Stars in young nearby associations are the only targets that allow giant planet searches in the near future, at all separations by coupling indirect techniques, such as radial velocity (RV) and deep imaging. These stars are first priority targets for the forthcoming planet imagers on eight- to ten-metre class telescopes. Young stars rotate more rapidly and are more active than their older counterparts. Both effects can limit the ability to detect planets using RV. We wish to explore the planet detection abilities of a representative sample of stars in close and young associations with RV data and to explore the complementarity between this technique and direct imaging. We observed 26 such targets with spectral types from A to K and ages from 8 to 300Myr with HARPS. We computed the detection limits with two methods, in particular, a method we have recently developed that takes the frequency distribution of the RV variations into account. We also attempted to improve the detection limits in a few cases by correcting for the stellar activity. Our A-type stars RV show high-frequency variations due to pulsations, while our F-K stars clearly show activity with more or less complex patterns. For F-K stars, the RV jitter and vsini rapidly decrease with star age. The data allow us to search for planets with periods typically ranging from 1 day to 100 days, and up to more than 500 days in a few cases. Within the present detection limits, no planet was found in our sample. For the bulk of our F-K stars, the detection limits fall to sub-Jupiter masses. We show that these limits can be significantly improved by correcting even partially for stellar activity, down to a few Neptune masses for the least active stars. The detection limits on A-type stars can be significantly improved, down to a few Jupiter-mass planets, provided an appropriate observing strategy.
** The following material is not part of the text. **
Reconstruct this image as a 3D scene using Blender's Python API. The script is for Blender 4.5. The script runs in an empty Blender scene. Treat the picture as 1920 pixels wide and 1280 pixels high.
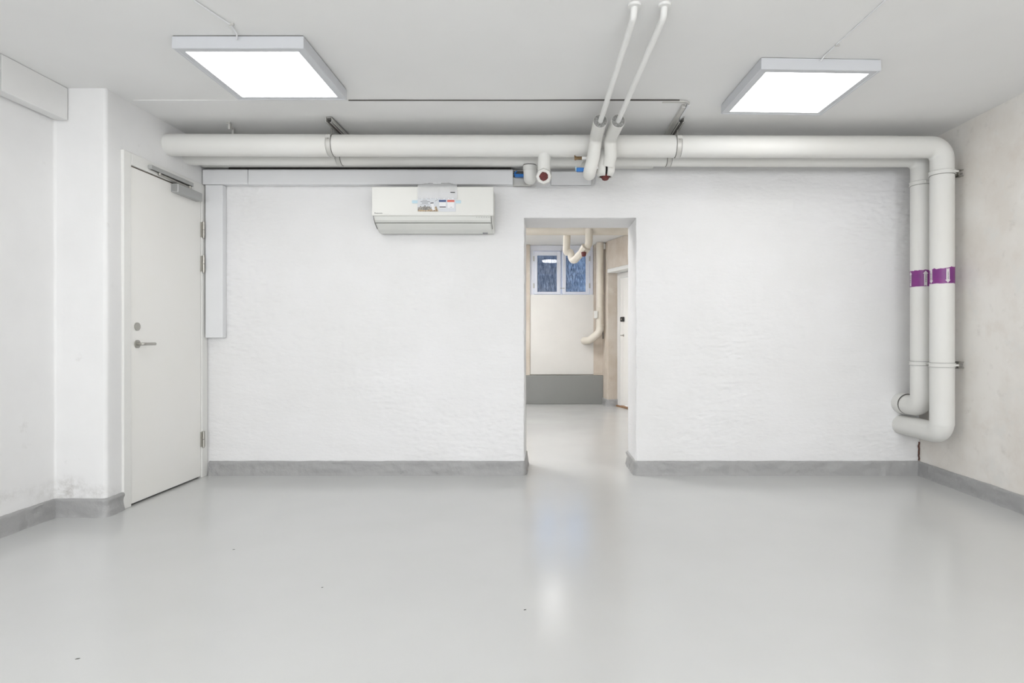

We finally show the tremendous potential of coupling RV and adaptive-optics deep imaging results. The RV technique allows the detection of planets lighter than Jupiter, reaching a few Neptune masses around young stars aged typically 30Myr or more. Detection limits increase at younger ages, but (sub-)Jupiter mass planets are still detectable. In the next few years, using complementary techniques will allow a full exploration of the Jupiter-mass planets' content of many of these stars.